Vinte e Três de Abril



Hoje é dia de feijoada de Ogum aqui em casa. Acho isto tudo muito interessante. Minha mãe forra a mesa do almoço com uma tolha branca rendada. No altar, o santo tem sua vela acesa, e flores, muitas flores. A casa agora tem um perfume adocicado, seja pelas flores, seja pela couve que está sendo refogada. A panela de feijão é enorme, mal cabe em cima do fogão de quatro bocas. Uma vasilha de farofa já está sobre a mesa. Alho. Sinto cheiro de alho, talvez do arroz ao fogo. Minha mãe é bem brasileira, e daquelas bem enraizadas em sua cultura. Sempre foi pobre, filha de nordestina e mineiro, cresceu envolta às várias matrizes espiritualistas. Extremamente supersticiosa, grande conhecedora das ervas.
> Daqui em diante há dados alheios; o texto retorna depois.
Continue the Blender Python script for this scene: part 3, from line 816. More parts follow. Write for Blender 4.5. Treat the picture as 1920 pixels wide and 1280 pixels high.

Acreditem, já tomei todos os chás possíveis, todos os banhos com ervas que ela conhece e, às vezes, rola uma defumação. Pegam-se ervas de diferentes propósitos, trituradas, e assim, jogadas à brasa acesa. A fumaça é densa, branca, e muito, muito cheirosa. É um dia de reunião familiar, mas este ano, apesar de não ser o recomendado, ainda vêm os meus irmãos com esposas e filhos para a ceia. Menos mal, normalmente, é a família toda, com direito aos cachorros a tiracolo. O ruim deste dia são os fogos. A Luna, cadela que tenho há 10 anos, está ficando velhinha e cada vez mais assustada. Ela cisma que quer se proteger do barulho dentro de casa, o que a faz ganhar uns gritos de reprovação da minha mãe. Não soltem fogos de artifício.